Q. & A.: Advice for Renovating Your Home

If your contractor truly has you at the end of your rope, I understand. But even then, I have to ask: Did you do enough to qualify this person before letting him or her into your house? You should always request numerous references and tour projects before handing any contractor a job.


Credit Todd Detwiler

After watching a number of YouTube videos, my boyfriend is convinced he can use a jackhammer to rip up the pavement behind our new home all by himself. I want a garden there, but I also want him around to help with the weeding. How crazy is he?

Seriously, a jackhammer? Even with a sledgehammer, there are a host of reasons not to conceive this as a D.I.Y. project. The concrete could be mitigating bad soil quality, holding back groundwater and helping to keep the back wall of your house stable and your basement dry.

At a minimum, a structural engineer should review the viability of taking out the slab. If this is an urban yard, care must be taken not to disrupt utility pipes and lines that may pass through. And for sure, someone with hands-on experience should do it for you. Alternatively, you could consider building a raised garden, taking care not to block any existing drains, and just leaving the slab as it is. There are even kits to help you do this, so that the bulk of the work involves safely hauling in soil to grow the plants.

I’m thinking of installing skylights in my 1960s home. What are the pros and cons?

Skylights are tricky. They create viable rooms in the eaves and bring daylight to windowless interior bathrooms. They also reveal hidden views and break up the monotonous look of a large, unbroken ceiling with the bonus of brightening the middle of the room.

But be aware that skylights may leak from poor installation, poor window quality or simply not being completely closed. It is important to select good-quality skylights and have them installed by someone credible.

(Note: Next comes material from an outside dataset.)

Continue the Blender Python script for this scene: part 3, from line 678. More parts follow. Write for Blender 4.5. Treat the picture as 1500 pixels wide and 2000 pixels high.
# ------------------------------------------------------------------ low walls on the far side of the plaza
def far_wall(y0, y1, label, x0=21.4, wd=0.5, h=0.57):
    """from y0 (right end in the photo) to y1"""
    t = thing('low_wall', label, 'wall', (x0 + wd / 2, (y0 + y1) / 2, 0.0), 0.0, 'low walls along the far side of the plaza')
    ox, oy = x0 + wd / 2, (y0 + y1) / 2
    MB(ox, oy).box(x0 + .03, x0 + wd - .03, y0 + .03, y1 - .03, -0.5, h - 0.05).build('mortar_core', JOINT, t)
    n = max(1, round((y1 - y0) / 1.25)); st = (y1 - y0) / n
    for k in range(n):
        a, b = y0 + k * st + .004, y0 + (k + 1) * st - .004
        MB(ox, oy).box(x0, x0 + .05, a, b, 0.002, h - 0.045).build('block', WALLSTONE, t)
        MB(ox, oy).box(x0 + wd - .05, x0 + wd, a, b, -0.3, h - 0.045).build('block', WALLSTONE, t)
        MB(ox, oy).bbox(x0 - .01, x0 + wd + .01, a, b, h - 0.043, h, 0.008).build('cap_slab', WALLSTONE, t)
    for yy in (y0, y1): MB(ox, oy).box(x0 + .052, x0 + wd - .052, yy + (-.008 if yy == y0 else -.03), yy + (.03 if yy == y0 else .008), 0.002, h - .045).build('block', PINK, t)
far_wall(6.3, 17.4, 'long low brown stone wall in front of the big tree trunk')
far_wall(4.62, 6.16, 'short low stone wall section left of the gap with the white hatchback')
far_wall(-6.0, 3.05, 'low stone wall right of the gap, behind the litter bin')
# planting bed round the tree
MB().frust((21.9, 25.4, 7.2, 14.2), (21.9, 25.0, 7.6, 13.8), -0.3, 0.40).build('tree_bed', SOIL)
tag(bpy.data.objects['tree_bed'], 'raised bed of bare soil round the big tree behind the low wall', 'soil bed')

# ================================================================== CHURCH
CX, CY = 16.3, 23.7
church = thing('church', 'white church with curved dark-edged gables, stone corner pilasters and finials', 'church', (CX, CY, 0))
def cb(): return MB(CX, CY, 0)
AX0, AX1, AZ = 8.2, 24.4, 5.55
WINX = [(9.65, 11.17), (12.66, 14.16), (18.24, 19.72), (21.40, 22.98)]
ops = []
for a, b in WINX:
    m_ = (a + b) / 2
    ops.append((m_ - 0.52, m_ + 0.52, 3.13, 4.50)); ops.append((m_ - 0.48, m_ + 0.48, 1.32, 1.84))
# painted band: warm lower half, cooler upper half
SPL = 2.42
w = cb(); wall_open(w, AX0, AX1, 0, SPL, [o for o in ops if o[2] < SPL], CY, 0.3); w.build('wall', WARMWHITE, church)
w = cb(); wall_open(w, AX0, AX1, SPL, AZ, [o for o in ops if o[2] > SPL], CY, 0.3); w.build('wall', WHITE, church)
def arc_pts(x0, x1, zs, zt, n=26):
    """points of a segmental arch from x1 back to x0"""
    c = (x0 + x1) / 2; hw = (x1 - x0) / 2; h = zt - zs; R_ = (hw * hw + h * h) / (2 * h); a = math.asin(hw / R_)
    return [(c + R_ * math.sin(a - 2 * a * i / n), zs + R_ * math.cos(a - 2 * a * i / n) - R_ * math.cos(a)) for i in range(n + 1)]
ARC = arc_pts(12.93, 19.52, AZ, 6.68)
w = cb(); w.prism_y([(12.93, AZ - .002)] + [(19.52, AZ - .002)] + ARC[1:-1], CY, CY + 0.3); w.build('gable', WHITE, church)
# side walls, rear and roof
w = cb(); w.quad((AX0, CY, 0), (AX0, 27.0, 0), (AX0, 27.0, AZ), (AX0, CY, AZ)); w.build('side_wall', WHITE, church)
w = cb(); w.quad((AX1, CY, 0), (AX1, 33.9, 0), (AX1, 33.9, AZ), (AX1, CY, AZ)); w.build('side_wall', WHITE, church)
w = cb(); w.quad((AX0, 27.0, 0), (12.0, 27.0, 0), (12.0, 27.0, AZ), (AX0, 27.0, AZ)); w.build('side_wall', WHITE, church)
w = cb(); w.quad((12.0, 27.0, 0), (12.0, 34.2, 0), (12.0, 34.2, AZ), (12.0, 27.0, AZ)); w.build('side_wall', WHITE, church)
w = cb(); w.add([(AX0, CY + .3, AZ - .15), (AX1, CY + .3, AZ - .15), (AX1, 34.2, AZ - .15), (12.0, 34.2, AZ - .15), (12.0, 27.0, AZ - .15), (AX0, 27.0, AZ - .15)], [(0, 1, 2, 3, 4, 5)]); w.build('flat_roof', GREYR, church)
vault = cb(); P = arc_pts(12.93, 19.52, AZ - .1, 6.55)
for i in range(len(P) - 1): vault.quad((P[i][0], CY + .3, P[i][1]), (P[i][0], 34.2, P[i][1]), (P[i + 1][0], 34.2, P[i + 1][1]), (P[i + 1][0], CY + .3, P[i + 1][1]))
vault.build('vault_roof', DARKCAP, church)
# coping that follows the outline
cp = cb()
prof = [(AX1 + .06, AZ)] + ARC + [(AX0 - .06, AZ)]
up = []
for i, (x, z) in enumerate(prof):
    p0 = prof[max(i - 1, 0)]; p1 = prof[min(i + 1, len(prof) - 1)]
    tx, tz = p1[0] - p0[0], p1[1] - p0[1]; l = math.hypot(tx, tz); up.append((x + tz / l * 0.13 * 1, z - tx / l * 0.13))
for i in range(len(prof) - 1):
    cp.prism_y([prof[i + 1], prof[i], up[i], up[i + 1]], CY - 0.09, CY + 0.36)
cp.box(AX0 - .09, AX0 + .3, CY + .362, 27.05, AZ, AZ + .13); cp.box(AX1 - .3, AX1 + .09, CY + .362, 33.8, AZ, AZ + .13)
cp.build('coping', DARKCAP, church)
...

And if you’re the kind of person who drives away from the house for the day leaving half the windows open, skylights will be only fair-weather friends.


Credit Todd Detwiler

Also, keep in mind that skylights are more likely to overheat your house and fade your belongings than windows are because of their position relative to the sun. Make sure the glazing helps reduce ultraviolet and infrared rays.

Several levels of protection are available. Tinting, which is barely noticeable against the sky, can even be done as a moderately priced retrofit with film (installed by a professional). You’ll cut the ultraviolet transmission by 75 percent compared with clear, uninsulated glass. If you’re ordering a new skylight, low-emissivity glazing will reduce the ultraviolet (fading) and infrared (heating) rays by 98 percent over clear, regular glazing. To minimize glare, which tinting will not affect, you can install remote-controlled shades.

Last, consider the placement of skylights. They need to look good from the inside and outside of your house. Riddling the street-facing slope of your roof with randomly placed ones is not a great idea.